Parthenope: los amores de Nápoles, de Paolo Sorrentino, está en cartelera. Y llegó con el garbo de un hombre que viene a enseñarnos a mirar. Ver a esta mujer que parece salida de un anuncio de cremas caras, perfumes caros. Nápoles y una vida en yate. Esta ciudad en que nació el cineasta Paolo Sorrentino termina por ser un decorado; publica MILENIO.

Puede que, al principio, uno se enfrente a la curiosidad de saber qué nos dirá ahora un hombre que ya antes llegó tan lejos. Pongámonos cómodos en el asiento y disfrutemos del color del mar, del modo artificioso en que los actores se mueven en escena (¡eso es montaje interno!, dice un sabio por allá) y disfrutemos del color de las telas que ondean. Poco a poco, lo lamento, la belleza comenzará a doler.
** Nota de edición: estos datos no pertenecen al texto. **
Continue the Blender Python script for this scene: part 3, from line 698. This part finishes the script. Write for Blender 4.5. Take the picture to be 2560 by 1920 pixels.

Pensemos en El gatopardo. En 1963, cuando la filmó Visconti, no existían los filtros de Instagram ni, por supuesto, la inteligencia artificial. Uno sabía que aquel artificio de belleza excesiva era difícil de crear como un Moisés renacentista. Y uno entraba en aquella película exquisita seducido por el trigo, por las cigarras y, claro, las telas coloridas que ondean por doquier. Porque tanto para Sorrentino como para Visconti la tela es una declaración de principios: tela y rostro, tela y cuerpo desnudo, tela y mármol: belleza barroca.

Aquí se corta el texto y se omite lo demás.